Records for this task:
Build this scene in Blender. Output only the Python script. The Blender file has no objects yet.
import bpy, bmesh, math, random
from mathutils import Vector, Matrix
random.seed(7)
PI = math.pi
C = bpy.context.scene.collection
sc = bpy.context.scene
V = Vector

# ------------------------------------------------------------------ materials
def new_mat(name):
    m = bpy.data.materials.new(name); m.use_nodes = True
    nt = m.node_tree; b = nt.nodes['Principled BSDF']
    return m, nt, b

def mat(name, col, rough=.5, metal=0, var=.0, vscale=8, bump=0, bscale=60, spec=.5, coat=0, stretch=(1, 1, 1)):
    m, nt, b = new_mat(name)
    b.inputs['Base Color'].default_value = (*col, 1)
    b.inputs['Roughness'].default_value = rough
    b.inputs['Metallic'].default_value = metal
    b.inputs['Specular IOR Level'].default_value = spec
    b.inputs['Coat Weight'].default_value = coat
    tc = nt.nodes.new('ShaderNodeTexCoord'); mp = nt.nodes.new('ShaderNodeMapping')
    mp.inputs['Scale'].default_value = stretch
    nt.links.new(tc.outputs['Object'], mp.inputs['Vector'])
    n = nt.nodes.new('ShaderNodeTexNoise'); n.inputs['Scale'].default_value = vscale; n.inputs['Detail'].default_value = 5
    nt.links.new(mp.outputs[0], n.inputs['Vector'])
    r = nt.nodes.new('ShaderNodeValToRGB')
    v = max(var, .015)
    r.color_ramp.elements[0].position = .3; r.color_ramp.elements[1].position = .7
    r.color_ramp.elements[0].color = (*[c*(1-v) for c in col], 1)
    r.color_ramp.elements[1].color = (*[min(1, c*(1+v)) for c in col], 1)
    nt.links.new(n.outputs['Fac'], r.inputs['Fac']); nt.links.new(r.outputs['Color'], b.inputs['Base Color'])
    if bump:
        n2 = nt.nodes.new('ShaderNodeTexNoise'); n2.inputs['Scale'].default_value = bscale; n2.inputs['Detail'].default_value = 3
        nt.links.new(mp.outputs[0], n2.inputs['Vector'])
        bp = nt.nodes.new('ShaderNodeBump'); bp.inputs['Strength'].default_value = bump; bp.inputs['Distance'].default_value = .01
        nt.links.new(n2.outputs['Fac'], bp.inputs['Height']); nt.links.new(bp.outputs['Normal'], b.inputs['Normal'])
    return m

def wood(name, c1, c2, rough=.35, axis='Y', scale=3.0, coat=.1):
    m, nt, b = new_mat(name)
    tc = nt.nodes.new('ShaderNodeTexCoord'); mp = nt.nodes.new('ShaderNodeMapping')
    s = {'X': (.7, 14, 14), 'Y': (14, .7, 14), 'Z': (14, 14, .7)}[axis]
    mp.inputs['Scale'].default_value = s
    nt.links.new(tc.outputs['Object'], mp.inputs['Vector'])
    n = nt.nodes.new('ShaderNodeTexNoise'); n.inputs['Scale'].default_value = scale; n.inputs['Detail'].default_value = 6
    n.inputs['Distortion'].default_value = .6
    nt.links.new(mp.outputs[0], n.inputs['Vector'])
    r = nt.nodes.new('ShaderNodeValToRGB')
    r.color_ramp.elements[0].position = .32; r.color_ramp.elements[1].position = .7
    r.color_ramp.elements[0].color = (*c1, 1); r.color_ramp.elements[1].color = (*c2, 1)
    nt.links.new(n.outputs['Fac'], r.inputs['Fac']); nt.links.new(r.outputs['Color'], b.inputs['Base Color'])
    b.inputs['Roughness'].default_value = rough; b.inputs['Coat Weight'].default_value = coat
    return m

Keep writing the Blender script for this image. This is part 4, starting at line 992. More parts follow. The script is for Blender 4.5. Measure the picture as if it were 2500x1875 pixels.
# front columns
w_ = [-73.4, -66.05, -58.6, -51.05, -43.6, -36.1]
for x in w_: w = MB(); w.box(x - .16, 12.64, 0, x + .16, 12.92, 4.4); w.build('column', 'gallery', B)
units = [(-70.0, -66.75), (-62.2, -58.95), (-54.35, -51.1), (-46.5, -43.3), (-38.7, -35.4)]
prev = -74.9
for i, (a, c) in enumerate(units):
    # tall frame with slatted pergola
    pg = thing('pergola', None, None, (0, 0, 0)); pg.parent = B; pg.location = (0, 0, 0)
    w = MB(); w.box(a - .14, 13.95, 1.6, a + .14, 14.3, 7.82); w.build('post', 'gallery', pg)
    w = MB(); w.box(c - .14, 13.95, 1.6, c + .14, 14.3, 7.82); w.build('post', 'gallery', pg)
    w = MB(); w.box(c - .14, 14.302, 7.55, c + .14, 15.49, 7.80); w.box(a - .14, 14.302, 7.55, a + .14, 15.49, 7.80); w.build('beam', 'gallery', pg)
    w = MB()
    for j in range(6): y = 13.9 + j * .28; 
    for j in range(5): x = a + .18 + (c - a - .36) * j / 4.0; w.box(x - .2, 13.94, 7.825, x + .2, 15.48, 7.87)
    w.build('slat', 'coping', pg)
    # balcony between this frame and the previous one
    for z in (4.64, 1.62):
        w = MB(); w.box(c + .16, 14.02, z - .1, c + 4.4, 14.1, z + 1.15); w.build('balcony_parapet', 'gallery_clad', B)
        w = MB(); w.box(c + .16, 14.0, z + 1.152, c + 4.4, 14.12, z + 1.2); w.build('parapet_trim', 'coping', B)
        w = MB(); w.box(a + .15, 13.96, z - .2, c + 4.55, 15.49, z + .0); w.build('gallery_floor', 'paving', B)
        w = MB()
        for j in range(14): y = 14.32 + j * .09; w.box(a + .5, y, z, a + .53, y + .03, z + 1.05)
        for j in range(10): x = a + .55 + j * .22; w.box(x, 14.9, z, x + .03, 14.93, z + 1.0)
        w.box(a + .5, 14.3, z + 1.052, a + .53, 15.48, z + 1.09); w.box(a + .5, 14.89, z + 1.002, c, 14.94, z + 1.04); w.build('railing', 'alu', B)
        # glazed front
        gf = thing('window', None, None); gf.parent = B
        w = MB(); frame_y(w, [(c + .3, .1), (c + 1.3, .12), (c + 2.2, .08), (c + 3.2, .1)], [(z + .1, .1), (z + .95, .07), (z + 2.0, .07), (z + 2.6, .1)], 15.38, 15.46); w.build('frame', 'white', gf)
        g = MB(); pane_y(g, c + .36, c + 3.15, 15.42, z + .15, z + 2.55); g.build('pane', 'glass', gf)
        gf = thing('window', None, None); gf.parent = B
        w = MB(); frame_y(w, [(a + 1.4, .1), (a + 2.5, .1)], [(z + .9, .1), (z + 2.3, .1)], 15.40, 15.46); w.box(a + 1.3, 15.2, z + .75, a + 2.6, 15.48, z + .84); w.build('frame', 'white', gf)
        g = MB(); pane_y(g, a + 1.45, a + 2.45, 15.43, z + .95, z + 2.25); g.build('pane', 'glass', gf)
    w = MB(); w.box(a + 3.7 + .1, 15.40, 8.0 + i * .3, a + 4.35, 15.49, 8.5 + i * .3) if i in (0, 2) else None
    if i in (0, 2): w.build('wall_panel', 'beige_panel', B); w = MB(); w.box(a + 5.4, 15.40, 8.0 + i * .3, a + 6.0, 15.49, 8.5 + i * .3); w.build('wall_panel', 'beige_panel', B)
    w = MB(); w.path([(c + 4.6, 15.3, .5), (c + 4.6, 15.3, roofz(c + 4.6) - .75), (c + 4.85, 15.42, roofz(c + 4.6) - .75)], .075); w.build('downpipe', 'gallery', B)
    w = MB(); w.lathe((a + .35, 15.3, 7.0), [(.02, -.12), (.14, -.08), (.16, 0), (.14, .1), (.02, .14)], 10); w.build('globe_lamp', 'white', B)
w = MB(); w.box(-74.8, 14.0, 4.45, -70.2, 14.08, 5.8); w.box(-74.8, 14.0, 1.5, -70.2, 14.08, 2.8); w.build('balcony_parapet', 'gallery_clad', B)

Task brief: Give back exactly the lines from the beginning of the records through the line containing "return m, nt, b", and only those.

Solution to the problem:
Build this scene in Blender. Output only the Python script. The Blender file has no objects yet.
import bpy, bmesh, math, random
from mathutils import Vector, Matrix
random.seed(7)
PI = math.pi
C = bpy.context.scene.collection
sc = bpy.context.scene
V = Vector

# ------------------------------------------------------------------ materials
def new_mat(name):
    m = bpy.data.materials.new(name); m.use_nodes = True
    nt = m.node_tree; b = nt.nodes['Principled BSDF']
    return m, nt, b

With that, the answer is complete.